Bitcoin’s price is at a critical point as the market awaits the Federal Open Market Committee (FOMC) meeting. If the result is a lower basis point adjustment, BTC might undergo a correction, while a higher rate cut could boost Bitcoin. However, this boost may be short-lived.
Data from Glassnode indicates Bitcoin whales are selling off ahead of the FOMC meeting. The number of whale addresses holding over $1 million in BTC decreased, showing a sell-off of over $2 billion. This behavior signals caution and potential volatility.
For instance, Lookonchain reported significant BTC sales by whales. This defensive positioning suggests they anticipate short-term market turbulence related to the FOMC meeting.
The CME FedWatch tool shows a 69% chance of a 50 bps rate cut. Fed Chair Jerome Powell previously hinted at a rate cut, which briefly pushed Bitcoin’s price. However, the current trend suggests a bearish outlook.

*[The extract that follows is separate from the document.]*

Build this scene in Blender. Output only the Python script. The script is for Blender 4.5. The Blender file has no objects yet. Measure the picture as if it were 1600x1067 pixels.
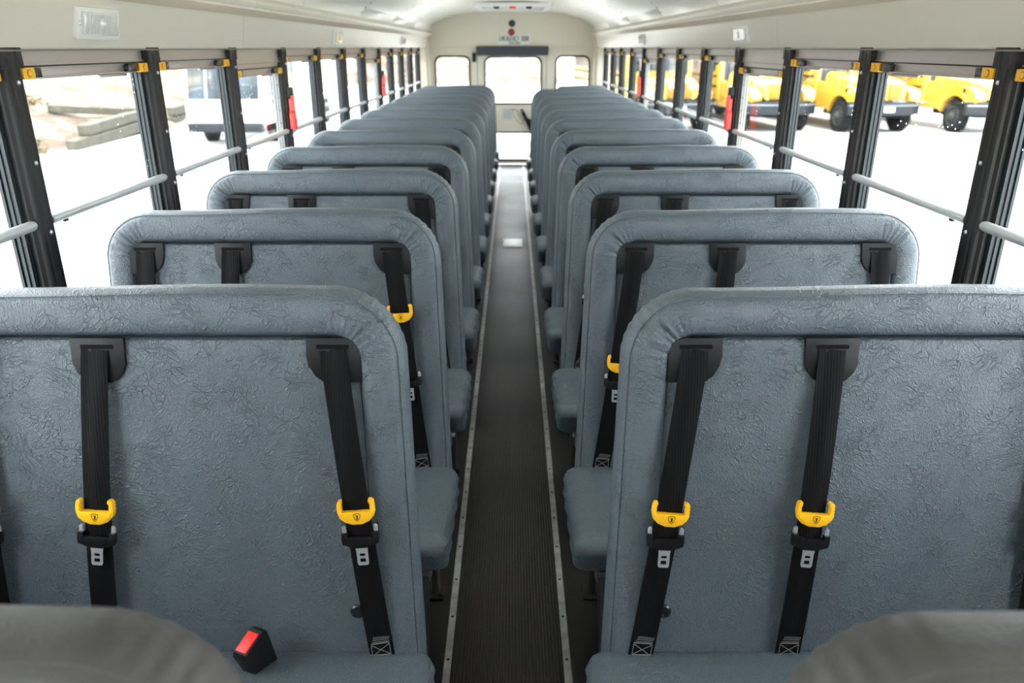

Analysts like Markus Theilien from 10xResearch believe that a 50 bps cut might not offer the anticipated boost. Historically, Bitcoin’s performance post-rate cuts has been mixed.
On the daily chart, Bitcoin is struggling with the 20-day EMA, trading around $58,646. Bears are keeping BTC down, with the price below the 50 EMA, suggesting a bearish short-term trend.
The Relative Strength Index (RSI) also points to a potential correction, as it has failed to surpass the neutral signal line.
If the market remains bearish, Bitcoin could drop further, but if whales start accumulating again post-FOMC meeting, prices might rally in Q4.
Even if Bitcoin rallies after a Fed rate cut, sustainability is uncertain, with weak on-chain data and limited real activity driving momentum. Perfect timing of this rally might be crucial.